The five New York Mafia families - Genovese, Bonanno, Gambino, Lucchese and Colombo - have occupied the beady attention of generations of US policemen, agents and prosecutors; sustained an industry of novelists and film-makers; and more generally established themselves as a recurrent and deadly theme in the history of 20th-century America. Their century-old reign over the naked city has been one of bloodshed, shadowy dealings and blatant extortion, all hingeing on the Sicilian code of Omerta (vow of silence). Now, however, the Mafia's fearsome empire is showing unmistakable signs of decline and their grip over New York's criminal world is dissipating.
The old mobster hangouts on Mulberry Street in Little Italy have largely closed down, replaced by trendy shops and restaurants or overwhelmed by the spread of Chinatown; their traditional grip on the labour unions and industries such as construction, rubbish collection and the rag trade has weakened; and their control over the city's Fulton fish market, exhibition centre and drug trade has been broken.
In the past decade, powerful legal and social forces have hit the Mob hard. According to city officials, they have been reduced to old stand-bys such as gambling, loan-sharking and stealing cars to order for parts re-sale. Where new scams have emerged they have largely been low-rent, such as passing bogus phone cards, running crude extortion schemes on Wall Street brokerage houses, muscling strip joints and, symbolically, attempting to move in on the funeral trade.
Just last week, federal investigators announced that the six-decade old alliance of Mafia bosses called the Commission, that once gathered periodically to resolve internal disputes and co-ordinate major criminal ventures, had not met in two years.
"You can't say we've eliminated them, but. . . their control is not as pervasive as it once was," says New York FBI director Louis Schiliro. About 100 members - an estimated 10 per cent of the city's Mafiosi - are behind bars and the number of "made" men, or hoodlums promoted into the family, has plummeted. Where the city was once home to 3,000 "made" members and 10,000 associates, there are now estimated to be about 750 members and 7,000 associates. The largest family, the Genovese, has 230-250 members; the Gambino 200-210; and the Bonanno and Lucchese only about 100 each.
Some have suggested that the decline is largely the result of the "Americanisation" of the Mafia - the demise of old values of loyalty to the family and the increasing greed and self-centredness of members. Certainly the code of La Cosa Nostra is virtually extinct and gangsters are informing on each other in unprecedented numbers. In New York alone, 14 senior mobsters have betrayed their oaths and turned evidence. The younger generation seems to have neither the organisation, criminal guile nor discretion of their elders. They live in the suburbs, hang-out in strip malls and get up to any scam going. They are about as far from the suave, selfconfident figures evoked in Goodfellas and The Godfather as one could get.

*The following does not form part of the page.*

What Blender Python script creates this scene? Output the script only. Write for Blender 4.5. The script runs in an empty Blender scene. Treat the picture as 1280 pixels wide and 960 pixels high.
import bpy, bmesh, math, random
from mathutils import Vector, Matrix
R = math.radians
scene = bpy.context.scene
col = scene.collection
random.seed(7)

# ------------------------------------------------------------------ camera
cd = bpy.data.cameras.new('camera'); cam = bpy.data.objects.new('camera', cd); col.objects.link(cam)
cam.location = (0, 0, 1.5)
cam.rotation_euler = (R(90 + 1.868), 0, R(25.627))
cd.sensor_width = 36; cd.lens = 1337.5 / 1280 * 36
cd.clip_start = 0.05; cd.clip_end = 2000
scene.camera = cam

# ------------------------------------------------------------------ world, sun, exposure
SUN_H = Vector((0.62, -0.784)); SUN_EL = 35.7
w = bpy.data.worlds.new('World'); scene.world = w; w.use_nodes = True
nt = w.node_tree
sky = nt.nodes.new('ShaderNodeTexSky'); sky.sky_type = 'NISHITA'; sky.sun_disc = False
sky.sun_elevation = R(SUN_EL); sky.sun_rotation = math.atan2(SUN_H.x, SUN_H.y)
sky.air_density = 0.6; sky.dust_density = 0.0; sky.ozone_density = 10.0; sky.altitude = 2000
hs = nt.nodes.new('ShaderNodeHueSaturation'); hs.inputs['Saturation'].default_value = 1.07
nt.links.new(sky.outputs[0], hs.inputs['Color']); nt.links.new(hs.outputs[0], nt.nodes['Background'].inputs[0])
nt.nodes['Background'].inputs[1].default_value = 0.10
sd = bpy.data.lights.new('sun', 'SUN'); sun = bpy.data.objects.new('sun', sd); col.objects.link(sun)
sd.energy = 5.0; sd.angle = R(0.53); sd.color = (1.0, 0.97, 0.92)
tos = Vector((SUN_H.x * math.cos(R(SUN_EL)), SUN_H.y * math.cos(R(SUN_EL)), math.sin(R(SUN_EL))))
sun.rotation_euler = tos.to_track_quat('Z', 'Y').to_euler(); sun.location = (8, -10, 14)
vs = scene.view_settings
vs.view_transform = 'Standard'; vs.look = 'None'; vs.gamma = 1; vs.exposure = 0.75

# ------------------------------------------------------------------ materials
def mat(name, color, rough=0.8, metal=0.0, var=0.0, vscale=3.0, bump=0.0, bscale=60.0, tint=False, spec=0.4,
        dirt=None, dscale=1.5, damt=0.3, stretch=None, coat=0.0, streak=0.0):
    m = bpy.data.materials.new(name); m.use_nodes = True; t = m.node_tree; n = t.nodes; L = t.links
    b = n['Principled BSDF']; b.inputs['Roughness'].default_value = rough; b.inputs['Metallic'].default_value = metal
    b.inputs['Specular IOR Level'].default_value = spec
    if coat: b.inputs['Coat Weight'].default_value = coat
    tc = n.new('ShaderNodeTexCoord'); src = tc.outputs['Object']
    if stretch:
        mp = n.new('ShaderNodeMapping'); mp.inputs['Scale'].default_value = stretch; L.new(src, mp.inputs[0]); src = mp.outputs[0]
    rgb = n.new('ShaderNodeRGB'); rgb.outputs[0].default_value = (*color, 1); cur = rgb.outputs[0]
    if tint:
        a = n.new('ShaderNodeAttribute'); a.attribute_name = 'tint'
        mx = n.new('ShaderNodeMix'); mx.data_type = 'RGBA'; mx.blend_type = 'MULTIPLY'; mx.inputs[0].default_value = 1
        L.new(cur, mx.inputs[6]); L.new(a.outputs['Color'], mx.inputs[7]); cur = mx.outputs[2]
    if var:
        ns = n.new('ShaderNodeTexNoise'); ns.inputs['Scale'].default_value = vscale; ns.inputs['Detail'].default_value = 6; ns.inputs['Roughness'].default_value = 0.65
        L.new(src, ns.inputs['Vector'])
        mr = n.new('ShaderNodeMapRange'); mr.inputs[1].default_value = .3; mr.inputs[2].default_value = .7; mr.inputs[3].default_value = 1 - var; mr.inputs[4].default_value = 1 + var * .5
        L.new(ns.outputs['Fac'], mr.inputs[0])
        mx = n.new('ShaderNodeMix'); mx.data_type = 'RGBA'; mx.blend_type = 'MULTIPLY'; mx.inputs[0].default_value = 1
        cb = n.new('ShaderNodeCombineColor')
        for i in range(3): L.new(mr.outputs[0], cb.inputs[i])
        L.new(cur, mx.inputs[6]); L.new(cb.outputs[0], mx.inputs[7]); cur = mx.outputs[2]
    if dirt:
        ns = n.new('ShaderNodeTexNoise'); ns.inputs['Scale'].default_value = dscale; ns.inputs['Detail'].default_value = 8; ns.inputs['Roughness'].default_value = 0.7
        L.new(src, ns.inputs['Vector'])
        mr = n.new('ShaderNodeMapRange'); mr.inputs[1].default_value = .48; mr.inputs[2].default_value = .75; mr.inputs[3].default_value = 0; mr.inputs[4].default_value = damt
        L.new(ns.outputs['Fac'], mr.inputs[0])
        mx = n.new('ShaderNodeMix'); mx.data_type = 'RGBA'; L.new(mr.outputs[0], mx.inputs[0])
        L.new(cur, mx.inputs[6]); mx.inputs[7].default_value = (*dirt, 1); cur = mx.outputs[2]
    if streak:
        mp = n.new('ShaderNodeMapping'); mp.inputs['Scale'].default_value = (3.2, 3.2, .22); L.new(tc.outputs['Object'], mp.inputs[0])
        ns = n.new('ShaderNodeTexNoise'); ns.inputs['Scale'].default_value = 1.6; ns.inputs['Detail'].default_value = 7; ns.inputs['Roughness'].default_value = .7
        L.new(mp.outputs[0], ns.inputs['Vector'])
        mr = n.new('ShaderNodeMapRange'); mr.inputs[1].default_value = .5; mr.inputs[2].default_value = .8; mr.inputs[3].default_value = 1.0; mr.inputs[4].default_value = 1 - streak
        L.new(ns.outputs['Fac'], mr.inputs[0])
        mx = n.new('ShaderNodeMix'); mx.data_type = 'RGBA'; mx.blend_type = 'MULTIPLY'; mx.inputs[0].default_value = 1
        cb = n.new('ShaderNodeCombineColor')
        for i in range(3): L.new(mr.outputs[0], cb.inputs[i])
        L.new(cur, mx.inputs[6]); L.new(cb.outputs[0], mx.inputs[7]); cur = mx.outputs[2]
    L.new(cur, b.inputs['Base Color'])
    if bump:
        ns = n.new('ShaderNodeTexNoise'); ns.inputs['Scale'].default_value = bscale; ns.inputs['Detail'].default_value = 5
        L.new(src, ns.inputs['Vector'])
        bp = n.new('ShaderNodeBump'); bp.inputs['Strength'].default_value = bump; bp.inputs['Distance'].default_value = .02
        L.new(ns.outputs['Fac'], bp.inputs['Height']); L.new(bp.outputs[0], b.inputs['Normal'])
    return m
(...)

This fall in standards is illustrated by the pending racketeering case against John Gotti Jr., 33year-old son of the imprisoned Gambino boss "Dapper Don" John Gotti, who was convicted of murder and racketeering in 1992 on the turncoat evidence of his hitman, Sammy "The Bull" Gervano. With the apparent witness co-operation of a Gambino family enforcer and a self-described "two-bit leg-breaker" named Willie Marshall, the tracksuit-wearing, steroid-enhanced Gotti Jr. is charged with shaking down Scores, a Manhattan strip club popular with some Hollywood types, by demanding a percentage from the parking valets and bartenders. The charges carry a life sentence if proved.
Gotti has not helped his cause by displaying an astonishing lack of judgment: federal agents say they have a ledger found in the safe of a Harlem meeting house in which he is alleged to have written the names of all the members of the Cosa Nostra and the cash amounts they gave in a traditional rite of deference at his wedding. With such brains at work, authorities doubt that the new leaders have the knowledge or experience to re-establish the sophisticated cartels their forebears developed.
What is clear is that the Mafia is a service business like any other and its decline is as much its own responsibility as it is the success of the law enforcement agencies arrayed against them.
One crucial factor in the Mafia's decline has been its failure to retain control of the drug trade. In the early 1970s, it failed to stem the importation of Mexican heroin which gradually reduced the importance of the Mafia-controlled "French Connection" whereby south-east Asian heroin was imported via France or Sicily. By the late 1980s, the route had been supplanted by direct importation, via America's west coast, by Chinese and Vietnamese gangs. Today, Colombian, Dominican and Jamaican gangs import the drug directly from new manufacturing areas in South America in addition to cocaine, a trade in which the Mafia, surprisingly, has never played a role.
There is no clear answer why the Mob is unable to provide its services to cocaine dealers but some suggest that because the Latin gangs have their own code of violence and reprisal that does not follow even the moderately restrictive rules of Mafia murders, they have been unable to gain a foothold. In other words, the Latinos are simply too ruthless and neither fear nor revere the Mob.